DJ Delorie <[EMAIL PROTECTED]> writes:

> Coprocessor types - the MeP chip has optional coprocessors, each with
> their own register sets.  They need their own internal types (mostly
> to keep track of which unit to use), which we've created by prefixing
> the existing types with COP (i.e. COPSImode, COPDFmode, etc).  This
> affects the generators, some MI files, etc.  The types don't exist
> unless the target calls for them.

This and the register changes come close to multi-arch gcc.  Is that a
direction we want to go?  Historically we have not tried to support
different architectures in the same compiler, even when there are
coprocessors on the same chip.  We've provided different compilers,
and expected people to stich together the .o files.

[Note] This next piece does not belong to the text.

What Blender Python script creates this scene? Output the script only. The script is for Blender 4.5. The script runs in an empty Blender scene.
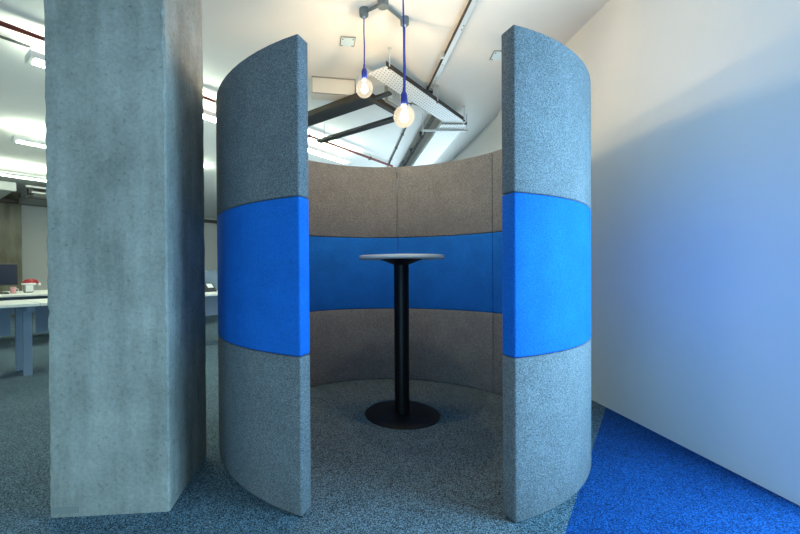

Do you have insns to move values from the main processor to and from
the coprocessors?  What do those insns look like?  movcopsisi2?  How
do those insns get generated?


> The CPU supports two operation modes - core and vliw.  To properly
> manage inlining, we need target hooks for when function A can inline
> function B (both functions' attributes need to be inspected), and for
> calls that are semantically disallowed (i.e. functions can't call
> other-mode static inline functions).  The core and vliw modes have
> different instructions, and it's expected that users of this port will
> make heavy use of intrinsics and asms, so even tree-level inlining
> needs to be managed.

Again my first reaction is whether it is necessary to compile code
which runs in two completely different modes in the same compilation.
If the functions can't call each other, why do they need to be
compiled together?  We have many ABI changing options which prohibit
functions from calling each other, but that doesn't lead to any
inlining problems.

That said the machine independent changes here are presumably quite
small.


> We added a validate_replace_rtx_subexp() which is like
> validate_replace_rtx() but only does the replacement on a
> sub-expression of the insn.  There's a chip-specific optimization that
> uses this, we didn't want to have to recompute it ourselves.

That seems trivial, no objection to that.